## INFORMATION SHOWN

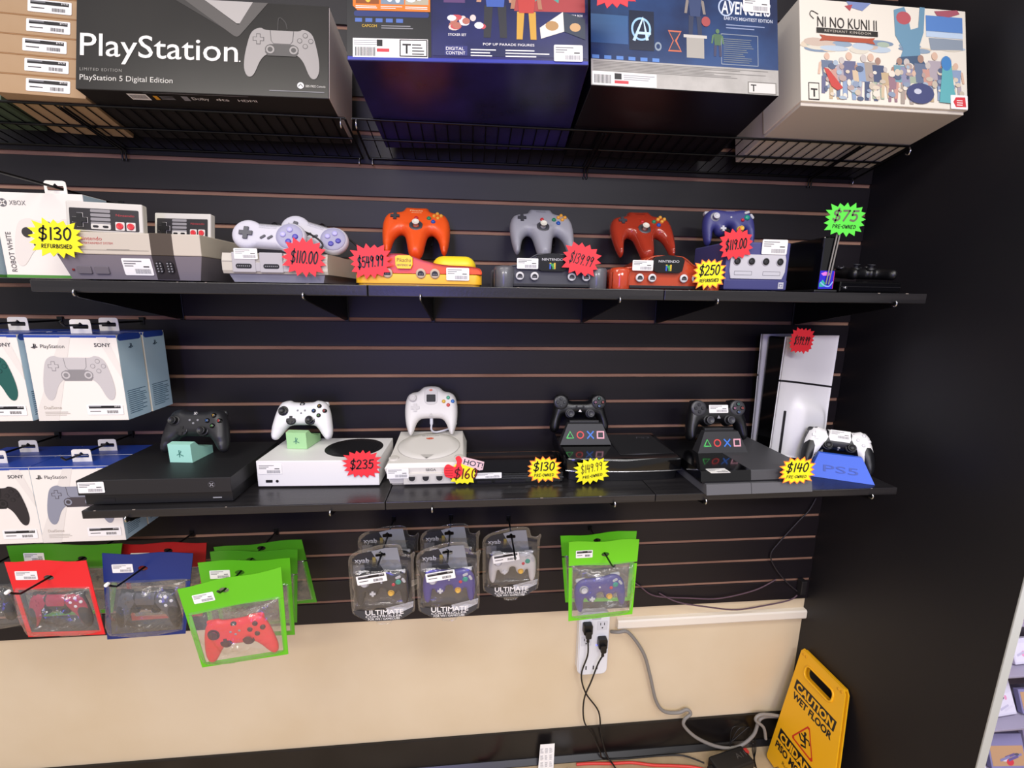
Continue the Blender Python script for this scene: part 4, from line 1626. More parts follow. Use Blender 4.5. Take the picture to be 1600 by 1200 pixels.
m.hand('$160', 15.6, -19.4, 24, 1.6, INK, 1.3, width=56, rot=4)
m.build('handwritten_price', t)


# ------------------------------------------------------------------ printed boxes
def pad_print(m, kind, cx, cy, k, body, dark, M, z=.4, btn=None):
    """Flat picture of a pad on a box."""
    o = [(cx + x * k, cy + y * k) for x, y in spline(OUT[kind], 3)]
    m.prism(o, z, z, body, M=M)
    c = lambda x, y, r, mt, dz: m.prism(ellipse(r * k, r * k, 18, cx + x * k, cy + y * k), z + dz, z + dz, mt, M=M)
    if kind == 'sense':
        for sg in (1, -1):
            pass
        m.prism([(cx + x * k, cy + y * k) for x, y in ((-26, 14), (26, 14), (36, -4), (30, -12), (-30, -12), (-36, -4))], z + .1, z + .1, dark, M=M)
        tp = [(-25, 44), (25, 44), (23, 22), (18, 15), (-18, 15), (-23, 22)]
        m.prism([(cx + x * k, cy + y * k) for x, y in tp], z + .15, z + .15, body, M=M)
        m.ribbon([(cx + x * k, cy + y * k) for x, y in (tp[0], tp[5], tp[4], tp[3], tp[2], tp[1])], 1.4 * k, dark, z + .2, M)
        for x in (-25, 25):
            c(x, 2, 11, dark, .25)
            c(x, 2, 9, body, .3)
            c(x, 2, 5.5, dark, .35)
        m.prism([(cx + (x - 50) * k, cy + (y + 24) * k) for x, y in plus(24, 9)], z + .2, z + .2, dark, M=M)
        m.prism([(cx + (x - 50) * k, cy + (y + 24) * k) for x, y in plus(21, 6.6)], z + .3, z + .3, body, M=M)
        for x, y in ((50, 36), (62, 24), (38, 24), (50, 12)):
            c(x, y, 5.6, dark, .2)
            c(x, y, 4.4, body, .3)
    else:
        for x, y in ((-44, 15), (23, -8)):
            c(x, y, 11, dark, .2)
        c(-24, -8, 11, dark, .2)
        c(0, 32, 7, dark, .2)
        for x, y in ((44, 27), (57, 15), (31, 15), (44, 3)):
            c(x, y, 5, dark, .2)


def ps_mark(m, x, y, s, mt, M, z=.4):
    m.ribbon([(x, y - s * .45), (x, y + s * .5), (x + s * .32, y + s * .36), (x + s * .3, y), (x + s * .05, y + .02)], s * .2, mt, z, M)
    m.ribbon([(x - s * .05, y - s * .12), (x - s * .6, y - s * .3), (x - s * .2, y - s * .4)], s * .16, mt, z + .02, M)
    m.ribbon([(x + s * .1, y - s * .34), (x + s * .7, y - s * .16), (x + s * .3, y - s * .04)], s * .16, mt, z + .04, M)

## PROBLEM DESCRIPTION
Copy every line above word for word and exclude the pictures.

## ANSWER TO THIS TASK
Continue the Blender Python script for this scene: part 4, from line 1626. More parts follow. Use Blender 4.5. Take the picture to be 1600 by 1200 pixels.
m.hand('$160', 15.6, -19.4, 24, 1.6, INK, 1.3, width=56, rot=4)
m.build('handwritten_price', t)


# ------------------------------------------------------------------ printed boxes
def pad_print(m, kind, cx, cy, k, body, dark, M, z=.4, btn=None):
    """Flat picture of a pad on a box."""
    o = [(cx + x * k, cy + y * k) for x, y in spline(OUT[kind], 3)]
    m.prism(o, z, z, body, M=M)
    c = lambda x, y, r, mt, dz: m.prism(ellipse(r * k, r * k, 18, cx + x * k, cy + y * k), z + dz, z + dz, mt, M=M)
    if kind == 'sense':
        for sg in (1, -1):
            pass
        m.prism([(cx + x * k, cy + y * k) for x, y in ((-26, 14), (26, 14), (36, -4), (30, -12), (-30, -12), (-36, -4))], z + .1, z + .1, dark, M=M)
        tp = [(-25, 44), (25, 44), (23, 22), (18, 15), (-18, 15), (-23, 22)]
        m.prism([(cx + x * k, cy + y * k) for x, y in tp], z + .15, z + .15, body, M=M)
        m.ribbon([(cx + x * k, cy + y * k) for x, y in (tp[0], tp[5], tp[4], tp[3], tp[2], tp[1])], 1.4 * k, dark, z + .2, M)
        for x in (-25, 25):
            c(x, 2, 11, dark, .25)
            c(x, 2, 9, body, .3)
            c(x, 2, 5.5, dark, .35)
        m.prism([(cx + (x - 50) * k, cy + (y + 24) * k) for x, y in plus(24, 9)], z + .2, z + .2, dark, M=M)
        m.prism([(cx + (x - 50) * k, cy + (y + 24) * k) for x, y in plus(21, 6.6)], z + .3, z + .3, body, M=M)
        for x, y in ((50, 36), (62, 24), (38, 24), (50, 12)):
            c(x, y, 5.6, dark, .2)
            c(x, y, 4.4, body, .3)
    else:
        for x, y in ((-44, 15), (23, -8)):
            c(x, y, 11, dark, .2)
        c(-24, -8, 11, dark, .2)
        c(0, 32, 7, dark, .2)
        for x, y in ((44, 27), (57, 15), (31, 15), (44, 3)):
            c(x, y, 5, dark, .2)


def ps_mark(m, x, y, s, mt, M, z=.4):
    m.ribbon([(x, y - s * .45), (x, y + s * .5), (x + s * .32, y + s * .36), (x + s * .3, y), (x + s * .05, y + .02)], s * .2, mt, z, M)
    m.ribbon([(x - s * .05, y - s * .12), (x - s * .6, y - s * .3), (x - s * .2, y - s * .4)], s * .16, mt, z + .02, M)
    m.ribbon([(x + s * .1, y - s * .34), (x + s * .7, y - s * .16), (x + s * .3, y - s * .04)], s * .16, mt, z + .04, M)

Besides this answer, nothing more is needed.